Neill took over the Perkins girls high school basketball program in Bravard’s freshman year as the developmental process continued for both Bravard as a player and Neill as a coach. Each season with Neill on the bench and Bravard on the court, the Lady Pirates have advanced farther in the tournament.

“We’ve had a little bit of success over my tenure and her tenure overlapping here,” Neill said. 

Perkins was a sectional finalist Bravard’s freshman year with her contributing 13.6 points, 7.9 rebounds and 3.6 blocks per game. She broke into the starting lineup midway through the season despite some apprehension on her part.

“We knew she was going to be able to help us so we talked to her about it and asked if she thought she was ready,” Neill recalled. “She was hesitant and comfortable coming off the bench but then we got her into the starting lineup and she has been a staple since.

“She will be the first one to tell you that the five seniors on the team her freshman year were a great group for her to come into the varsity environment. They were pretty good basketball players and intelligent kids who accepted Cierra and helped her in the learning process,” he added.

Perkins advanced to the regional finals in Bravard’s sophomore season falling 44-43 to state runner-up Copley. She earned first team All-Ohio honors, tallying 22.0 points, 9.1 rebounds and 4.2 blocks for the Lady Pirates. After falling short in last year’s trip to Columbus, Perkins is aiming to take that final step towards a state championship and Bravard worked hard in the off-season in hopes of raising the trophy in March.

“I thought her summer was excellent.

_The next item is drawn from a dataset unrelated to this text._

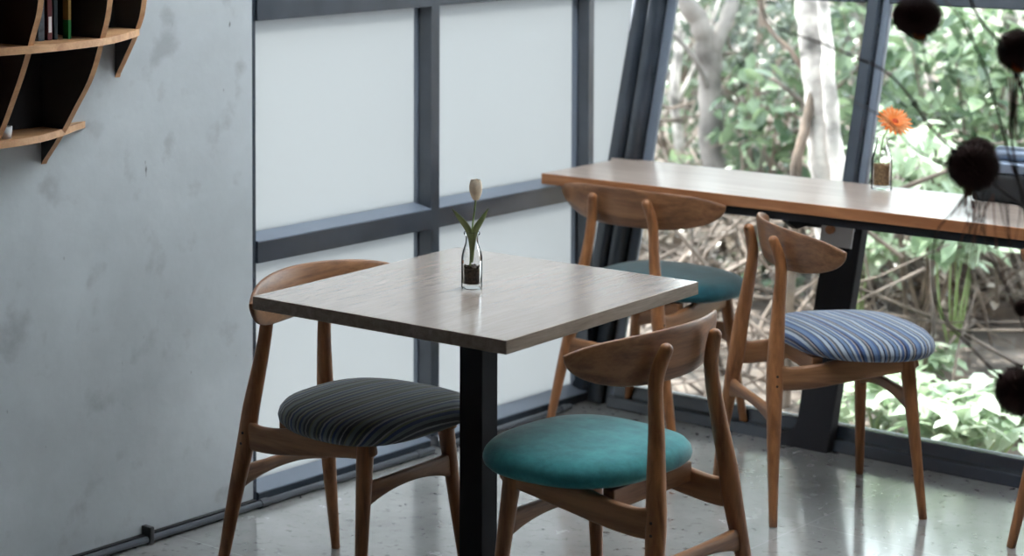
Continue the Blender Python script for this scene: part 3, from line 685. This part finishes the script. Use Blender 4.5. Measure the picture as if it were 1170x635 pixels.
# books on the upper visible shelf
def book(s, w_, d, h, mat, label, front, lab=False, lines=False):
    t = thing('book', label, 'book', Wp(s, front, 1.3255), math.atan2(D.y, D.x), 'books on the globe shelf')
    bm = bmesh.new(); box(bm, -w_/2, w_/2, 0, d, 0, h); bevel(bm, .001, 1); obj('cover', bm, mat, t)
    if lab: bm = bmesh.new(); box(bm, -w_*.30, w_*.30, -.0006, .0004, .018, .055); o_ = obj('spine_label', bm, M['white'], t); o_['label'] = 'white paper spine label'
    if lines:
        bm = bmesh.new(); rnd = random.Random(5)
        z_ = .075
        while z_ < h-.01:
            l_ = rnd.uniform(.003, .006); box(bm, w_*.02, w_*.24, -.0006, .0004, z_, z_+l_); z_ += l_ + .003
        obj('spine_lettering', bm, M['white'], t)
    return t
book(-.152, .020, .13, .19, M['book_grey'], 'grey and black book nearest the upright on the globe shelf', -.185, lines=True)
book(-.126, .015, .13, .185, M['book_red'], 'maroon book with a white spine label on the globe shelf', -.185, lab=True)
book(-.108, .012, .13, .18, M['book_teal'], 'thin dark teal book right of the maroon one on the shelf', -.185)
gb = thing('book', 'slim book with ochre and green spine standing alone on the globe shelf', 'book', Wp(-.070, -.19, 1.3255), math.atan2(D.y, D.x), 'books on the globe shelf')
bm = bmesh.new(); box(bm, -.004, .004, 0, .02, 0, .044); obj('green_band', bm, M['green'], gb)
bm = bmesh.new(); box(bm, -.004, .004, 0, .02, .0445, .17); obj('cover', bm, M['gold'], gb)
cup = at(6, 158, z=1.099)
bm = bmesh.new(); lathe(bm, [(0, 0), (.014, 0), (.017, .028), (.014, .028), (.012, .003), (0, .003)], 18); o = obj('small_cup', bm, M['white'], None, smooth=True); o.location = cup
tag(o, 'tiny white cup on the lowest shelf of the globe bookcase', 'cup')

# ------------------------------------------------------------------ foreground dried branches with dark round seed heads
def curve_obj(name, pixpts, mat, r0, r1, parent, k=4):
    P = [at(px, py, Y=Y) for px, py, Y in pixpts]; S = catmull([tuple(p) for p in P], k)
    rr = [r0 + (r1-r0)*i/(len(S)-1) for i in range(len(S))]
    bm = bmesh.new(); tube(bm, S, rr, 7); return obj(name, bm, mat, parent, smooth=True)
br = thing('dried_branches', 'bare dark dried branches arching in from the right foreground', 'branches', at(1225, 560, Y=3.45))
def rel(o): o.matrix_parent_inverse = Matrix.Translation(-br.location); return o
BR = [
 ([(1225, 640, 3.45), (1215, 420, 3.45), (1188, 250, 3.45), (1172, 120, 3.4), (1150, 60, 3.35), (1118, 20, 3.3), (1098, -30, 3.3)], .0035, .0022),
 ([(1188, 250, 3.45), (1113, 193, 3.4), (1064, 146, 3.4), (1036, 106, 3.4), (1012, 82, 3.4), (979, 66, 3.4), (932, 47, 3.4), (893, 34, 3.4), (874, 18, 3.4), (868, -10, 3.4)], .0024, .0010),
 ([(1113, 200, 3.4), (1049, 173, 3.4), (1020, 143, 3.4), (1002, 130, 3.4), (975, 116, 3.4)], .0016, .0007),
 ([(1165, 447, 3.4), (1136, 424, 3.4), (1105, 392, 3.4), (1079, 364, 3.4), (1066, 328, 3.4), (1069, 269, 3.4), (1090, 240, 3.4), (1108, 215, 3.4)], .0022, .0012),
 ([(1188, 250, 3.45), (1160, 200, 3.4), (1138, 120, 3.4), (1122, 70, 3.4), (1098, 22, 3.4), (1060, -20, 3.4)], .0022, .0012),
 ([(1215, 420, 3.45), (1165, 447, 3.42)], .0022, .0016), ([(1218, 470, 3.45), (1160, 350, 3.4), (1128, 280, 3.4), (1115, 220, 3.4)], .0016, .0010),
 ([(1150, 60, 3.35), (1160, 90, 3.36), (1156, 160, 3.36), (1175, 260, 3.4)], .0016, .0022),
 ([(1060, -20, 3.4), (1050, 20, 3.4), (1062, 90, 3.4), (1075, 120, 3.4), (1100, 170, 3.4)], .0012, .0008)]
for pp, a, b_ in BR: rel(curve_obj('branch', pp, M['twig'], a, b_, br))
rn = random.Random(8)
for k in range(15):
    x0 = rn.uniform(1095, 1175); y0 = rn.uniform(205, 230); x1 = x0 + rn.uniform(-35, 30); y1 = rn.uniform(262, 420)
    rel(curve_obj('twiglet', [(x0, y0, 3.42), ((x0+x1)/2 + rn.uniform(-10, 10), (y0+y1)/2, 3.42), (x1, y1, 3.42)], M['twig'] if k % 3 else M['twig_red'], .0011, .0005, br, 3))
for k in range(7):
    rel(curve_obj('twiglet', [(1108 + rn.uniform(-5, 5), 214, 3.38), (1100 + k*3-6, 236, 3.38), (1092 + k*5 - 6, 252, 3.38)], M['twig_red'], .0016, .0008, br, 3))
for k in range(4):
    rel(curve_obj('twiglet', [(1152+k*4, 88, 3.36), (1154+k*2.5, 120, 3.36), (1153+k*3, 158, 3.36)], M['twig_red'], .0020, .0012, br, 3))
def seed_head(px, py, Y, rpx, label, flat=.92, orange=None):
    c = at(px, py, Y=Y); r = rpx*Y/FPX
    t = thing('seed_head', label, 'seed head', c, 0, 'dark round seed heads on the dried branches')
    bm = bmesh.new(); bmesh.ops.create_icosphere(bm, subdivisions=3, radius=r*.86)
    rnd = random.Random(int(px)); nsp = 420
    for k in range(nsp):
        z = 1-2*(k+.5)/nsp; an = k*2.39996; q = math.sqrt(1-z*z); d = Vector((q*math.cos(an), q*math.sin(an), z)); s_ = d.orthogonal().normalized(); t_ = d.cross(s_)
        a = r*.82; l_ = r*rnd.uniform(.96, 1.06); w_ = r*.055
        b0 = [bm.verts.new(d*a + s_*w_*math.cos(j*2.094) + t_*w_*math.sin(j*2.094)) for j in range(3)]; tp_ = bm.verts.new(d*l_)
        for j in range(3): bm.faces.new((b0[j], b0[(j+1) % 3], tp_))
    for v in bm.verts: v.co.z *= flat
    obj('burr', bm, M['pod'], t)
    if orange:
        bm = bmesh.new()
        for k in range(7):
            an = -PI/2 + (k-3)*.09 + orange; d = Vector((math.cos(an), -.75, math.sin(an))).normalized()
            petal(bm, d*r*.80, d, Vector((0, -1, .2)).normalized(), r*.34, r*.13, .1, .1)
        obj('bract', bm, M['pod_orange'], t)
    return t
seed_head(1048, 19, 3.4, 30, 'dark seed head highest on the branches, with orange bracts, by the post', .88, orange=-.1)
seed_head(1166, 58, 3.36, 28, 'dark seed head at upper right photo edge, over a red stem', 1.0, orange=-.45)
seed_head(1112, 190, 3.4, 32, 'dark seed head in front of the counter, below the gerbera', .95)
seed_head(1118, 172, 3.47, 20, 'smaller dark seed head tucked behind another above the counter', .8)
seed_head(1166, 447, 3.4, 33, 'large dark seed head hanging low at right, below the counter', .95)
seed_head(1169, 352, 3.42, 11, 'smallest dark seed head at the right photo edge under the counter', 1.0)
# the tall floor vase that carries the branches, just outside the photo
vb = at(1225, 560, Y=3.45); ft = Vector((vb.x+.02, vb.y+.01, 0))
bm = bmesh.new(); topz = vb.z - .02
lathe(bm, [(0, 0), (.09, 0), (.13, topz*.35), (.10, topz*.75), (.05, topz*.93), (.06, topz), (.052, topz), (.042, topz*.93), (.09, topz*.7), (.11, topz*.35), (.08, .01), (0, .01)], 30)
o = obj('floor_vase', bm, M['black'], None, smooth=True); o.location = ft; tag(o, 'tall dark floor vase holding the dried branches', 'vase')

# ------------------------------------------------------------------ the garden
GZ = -.25
def gz(x, y):
    d = (Vector((x, y, 0))-G0).dot(GN)
    return GZ + max(0, min(.62, .17*(d-.9)))
bm = bmesh.new()
gpts = [Gp(-3, .10), Gp(10, .10), Gp(26, 14), Gp(10, 34), Gp(-24, 30), Wp(2.35, 14), Wp(-8, 14), Wp(-8, .2), Wp(2.35, .2)]
bmesh.ops.create_grid(bm, x_segments=60, y_segments=60, size=24)
rn = random.Random(2)
for v in bm.verts: v.co.x += 3; v.co.y += 12; v.co.z = gz(v.co.x, v.co.y) - .06 + rn.uniform(-.03, .03)
struct('ground', bm, M['litter'], smooth=True)

def leaves(name, mat, parent, blobs, seed, Lr=(.05, .09), droop=.3, flatness=0.0):
    """blobs: (centre, (rx,ry,rz), count); leaf meshes folded along the midrib"""
    rnd = random.Random(seed); V = []; Fc = []
    for c, r, n in blobs:
        for _ in range(n):
            while True:
                d = Vector((rnd.uniform(-1, 1), rnd.uniform(-1, 1), rnd.uniform(-1, 1)))
                if d.length < 1: break
            p = Vector(c) + Vector((d.x*r[0], d.y*r[1], d.z*r[2]))
            if p.z < gz(p.x, p.y)-.02: p.z = gz(p.x, p.y) + rnd.uniform(0, .1)
            if (p-G0).dot(GN) - LEAN*p.z < .10: p += GN*(.12 - ((p-G0).dot(GN) - LEAN*p.z))
            L_ = rnd.uniform(*Lr); W_ = L_*rnd.uniform(.20, .27)
            az = rnd.uniform(0, 2*PI); el = rnd.uniform(-.7, .5) - droop
            u = Vector((math.cos(az)*math.cos(el), math.sin(az)*math.cos(el), math.sin(el)))
            nrm = (Z + Vector((rnd.uniform(-.8, .8), rnd.uniform(-.8, .8), 0))*(1-flatness)).normalized()
            s_ = u.cross(nrm).normalized(); nn = s_.cross(u)
            b = len(V)
            for a, wd, dz in ((0, 0, 0), (.3, 1, 0), (.3, 0, 0), (.3, -1, 0), (.68, .86, -.06), (.68, 0, -.06), (.68, -.86, -.06), (1, 0, -.16)):
                V.append(p + u*(a*L_) + s_*(wd*W_) + nn*(dz*L_ + abs(wd)*W_*.28))
            Fc += [(b, b+1, b+2), (b, b+2, b+3), (b+1, b+4, b+5, b+2), (b+2, b+5, b+6, b+3), (b+4, b+7, b+5), (b+5, b+7, b+6)]
    me = bpy.data.meshes.new(name); me.from_pydata([tuple(v) for v in V], [], Fc); me.materials.append(mat); me.update()
    for q_ in me.polygons: q_.use_smooth = True
    o = bpy.data.objects.new(name, me); C.objects.link(o)
    if parent: o.parent = parent; o.matrix_parent_inverse = Matrix.Translation(-parent.location)
    return o
def limb(name, pix, mat, r0, r1, parent, n=9, k=5):
    P = [at(px, py, Y=Y) for px, py, Y in pix]; S = catmull([tuple(p) for p in P], k); rnd = random.Random(int(pix[0][0]))
    bm = bmesh.new()
    tube(bm, [Vector(s_) + Vector((rnd.uniform(-1, 1), rnd.uniform(-1, 1), 0))*r0*.12 for s_ in S], [(r0+(r1-r0)*i/(len(S)-1))*rnd.uniform(.9, 1.1) for i in range(len(S))], n)
    o = obj(name, bm, mat, parent, smooth=True)
    if parent: o.matrix_parent_inverse = Matrix.Translation(-parent.location)
    return o
def ground_pt(px, Y): p_ = at(px, 400, Y=Y); p_.z = gz(p_.x, p_.y)-.03; return p_
def pz(px, Y, z):   # photo row of height z at distance Y
    return px, 274.1 + 0, Y
def crown(c, r, n): return [(c, r, n)]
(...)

I thought she did a lot of great things,” said Bravard’s AAU coach Andre Gault. “She got into better shape and got a better understanding of what she can do physically. She dominated and played really well and in every event. She just got better and better.

“I thought the biggest thing was she got an understanding of what she could do and what she should be doing,” he added. “I started seeing her actually using her footwork and getting around and working around people rather than overpowering and going through people and she expanded her range a little more.

“On the defensive end, she is better at timing the blocks and has a new understanding of how to actually work and get rebounds. I watched her go from getting 10 or 12 rebounds a game at the beginning of the spring to rebounding 10 or 12 by the half.”

And like the senior leaders that took her under their wing her freshman year, Bravard embraced a leadership role as she developed through the summer.

“Her leadership took a huge leap,” Gault said. “I watched her make sure she was keeping on her teammates. She was able to look people in the eye and work together to get it done. Before you knew it, they were winning every tournament they would go to her because she was able to lead as the best player out there.

“She became a better teammate, a better leader and just grew all summer,” he said.

As she has developed as a player the last several years, Bravard has become one of the most coveted prospects in the country as she is entertaining scholarship offers from Florida State, Maryland, Ohio State, Pittsburgh, Kentucky and Miami (Fla.) to name just a few.

“I'm still really open,” Bravard told “I will take official visits. I don't know how many, but I won't make a decision until after. I want to go somewhere that already has a successful program, where I can make an impact, play my game and not have to change my style.”

And like the senior class that contributed to her early success in high school, Bravard credits her current teammates for the acclaim she earned through high school, according to Neill.

“Cierra would be the first one to tell you that her teammates have been such big part of her success and our success,” he said.

While Bravard may not have started off as a natural talent at a young age, she has honed her skills through hard work with help from her teammates, coaches and family to become one of the top girl’s basketball players in the country.

“She’s worked at it and loves being in the gym. She has great support from her teammates and has a great family and we’re proud and happy of her accomplishments,” Neill said.